See showtimes   (PG-13) 104 minutes

Grade: B

Verdict: A big, happy bruiser of a buddy movie.

By Bob Longino
(none)

The Rock can quit his day job.

In his energetic, funny and fleet-of-foot comedy-action film, “The Rundown,” pro wrestling's baddest bad boy proves that not only can he act, he's got the heft to carry a movie.

His sidekick is no slouch, either. Seann William Scott, fresh from stealing another “American Pie” movie as that series' obnoxious, full-of-himself Stifler, arrives in “Rundown” as a noisy goofball Jerry Lewis to Rock's ring-a-ding Dean-o.

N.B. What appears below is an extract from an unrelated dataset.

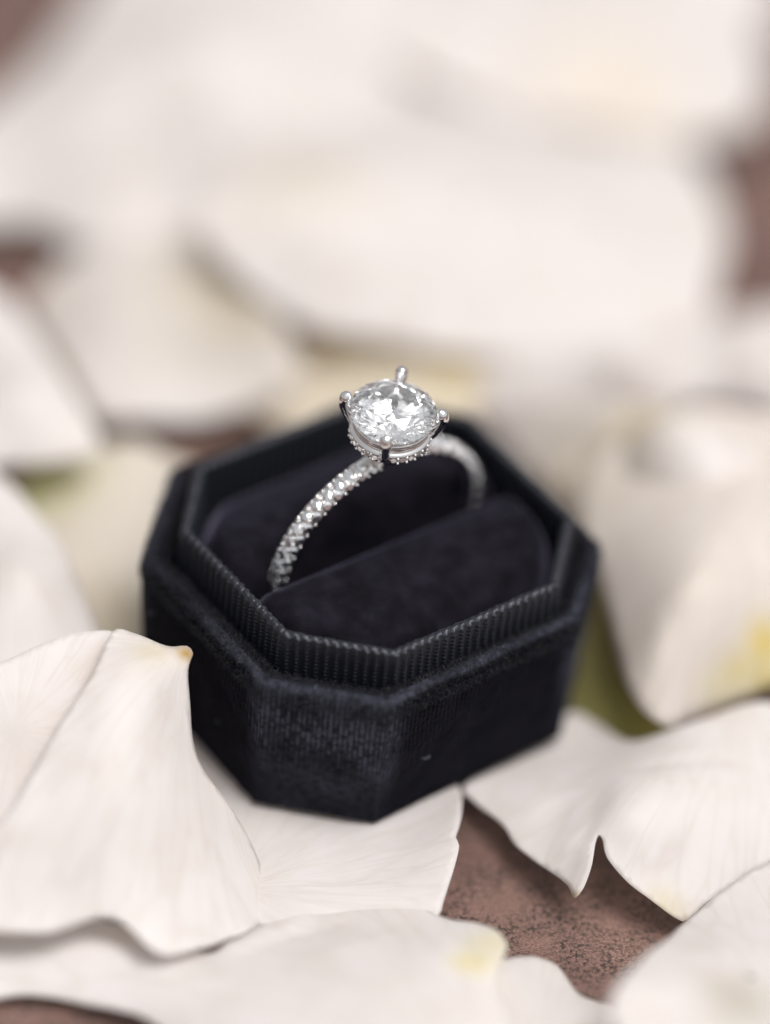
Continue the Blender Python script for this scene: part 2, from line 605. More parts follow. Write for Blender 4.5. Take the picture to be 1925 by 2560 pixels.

Their rumble in the South American jungle makes them the most watchable buddy team on the big-screen since, well, Will Smith and Martin Lawrence.

In a way, that's really what “The Rundown” is — “Bad Boys II” on vacation.

Both movies boast wordy but meaningless plots, loudmouth leads, lots of bruising fights, a gorgeous girl (then it was Gabrielle Union, now it's Rosario Dawson) and a cinematographer with an itchy trigger finger.

From the get-go, “Rundown” director Peter Berg (he played Dr. Billy Kronk on “Chicago Hope”) sets his camera to moving and never stops. He's into 360 degree-camera turns, aerial zooms and constant tracking shots. His film editor never gets a rest either. Each quick cut is followed by a faster cut.

The story (do fans of this kind of action movie really need one?) has Rock as Beck, a behemoth of a bounty hunter sent to the big, wide Amazon jungle to find Travis (Scott), a treasure hunter. Once in South America, Beck finds Travis but also has to trade blows with Hatcher (Christopher Walken), the area's ultimate bossman.

Toss in a beautiful gal (trust me, Dawson never goes one second in this film's brutal weather without face-saving moisturizer), tiny locals with a knack for terrorizing outsiders and a pack of angry monkeys and you've got yourself a movie.

Walken is as over-the-top as you'd want. One of his more outlandish speeches involves using the tooth fairy as a metaphor to locals who have obviously never heard of the tooth fairy.

Little of this movie is memorable artistic filmmaking. “Rundown” is all gags, put-downs and furious fisticuffs. Very little seems real. Our heroes can fall off a steep mountainside, pound through the brush, hit trees hard enough to break them and not bust a single bone.

But it is entertaining.

Really, “Rundown” is nothing more than cinematic soup. A little “Indiana Jones,” a dash of “The Magnificent Seven” and a big, big gulp of “Bad Boys.”

You can watch it, enjoy it, have a few good laughs — and never think about it again.